Firstly, it was necessary to make camp and keep it alive. Women were obliged to do almost the same job they had done in the Old West or in eastern states. They did the washing and the cooking, repaired clothes and took care of children, and stuff. But living conditions were awful and uncommon, and women had to adapt to them.
For example, if a woman baked the bread on a fire and it started raining, she had to hold an umbrella above the fire until she baked enough bread to feed the entire camp.
The Wild West Women built houses
The settlers spent the first winter in the West in their wagons, sticking together. If they had time to build shacks by winter they moved into them for a while. With the coming of spring, families went to the acquired plots of land where they built houses and plowed their vegetable gardens.
The construction of housing wasn’t a simple task since it often turned out that the settlers didn’t have nails, staples as well as required carpentry tools. As a rule, the settlers had one-room buildings with dirt floors.
The women of the Wild West left without husbands built houses on their own. They had to cut wood themselves, hew timber and stack a log home without men’s help. Having cleared logs from bark and stacked the log homes, women covered roofs with the bark and plugged cracks in log homes using the mixture of dry grass and dirt. If a woman had children, they also helped her to build a house.
The worst day
The day of bathing was the least favorite day for the Wild West women. They called it a “wash day”. On that day a woman had to heat a large amount of water, fill tubs with that water, bathe children, wash herself, do laundry manually and hang the laundry out to dry.
After a wash day, the skin of women’s hands could be taken off like gloves. The fact is that soap that those American women used was highly alkaline. It washed well, but if that soap was used for a long time, it was harmful for skin.
In spite of that, a lot of women got a job as laundresses, and that occupation was one of the most popular. The laundresses made good money. As a rule, such job was got by widows who needed to raise their children.
Household management
In addition to the main duties, the women from the Wild American West took over such functions of household management that weren’t common to women. In order to feed the family during hungry years, women together with men hunted and went fishing.

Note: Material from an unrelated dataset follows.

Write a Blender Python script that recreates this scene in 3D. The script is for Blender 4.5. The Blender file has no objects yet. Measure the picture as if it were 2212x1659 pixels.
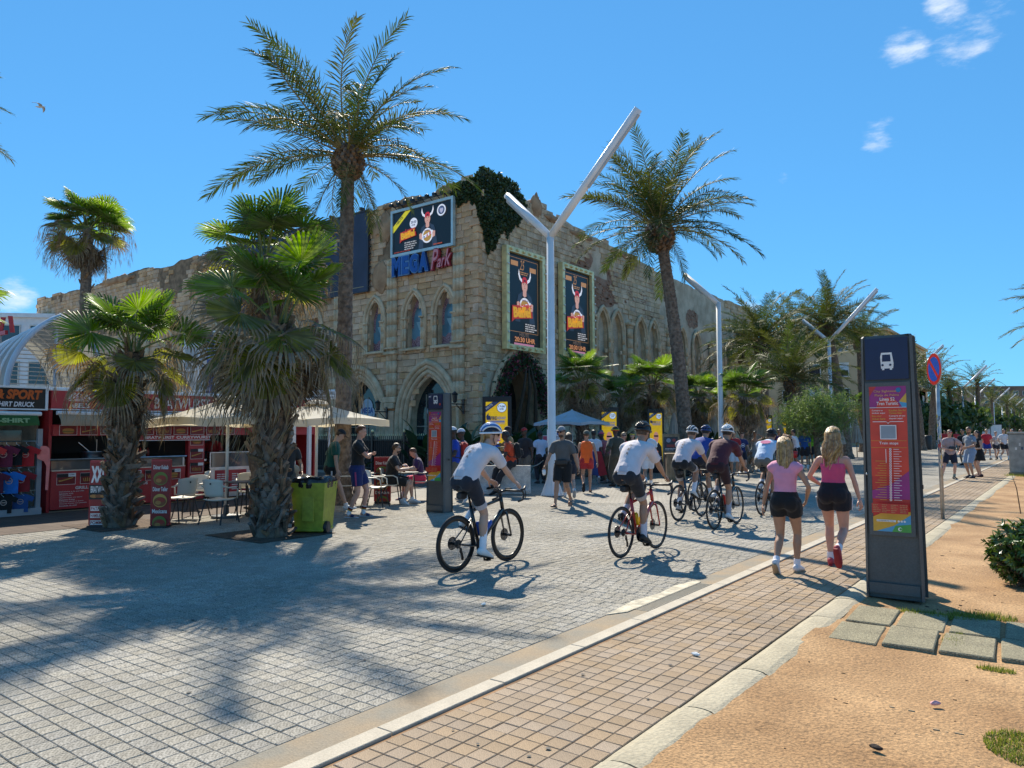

If there was no draught animals in a household for some reason, women harnessed to the yoke themselves, ploughed the land, laid manure and cut hay. It’s quite hard species of agricultural activity. Sometimes even men couldn’t handle that work. And then the Wild West women came back home, cooked dinner and milked cows!
The thing is, the men of the West instinctively performed the functions of “breadwinners” and often left ranchos in order to do businesses of their families. They served as pathfinders, hunters, fought Indians, caught bandits, went to gold mines, leaving their households in care of their obedient women.
Prostitution
Prostitutes became very important women in the Wild West history. They were a number-one necessity, because a number of the Wild West men and women was unequal. The quantity of men was well above the number of women. Prostitutes went to the Wild West in order to earn money and not to milk cows or chop woods. Prostitution was the highest paid “job” in the West.
“The ladies of the night” enjoyed more privileges than ordinary decent women. It reflected in the issue of property ownership. Married women weren’t able to own property in the Wild West, while the prostitutes had that right. Bank credit was extended to “fallen women” for mortgages, therefore, having got rich, a prostitute could become a “mommy” and acquire her own brothel.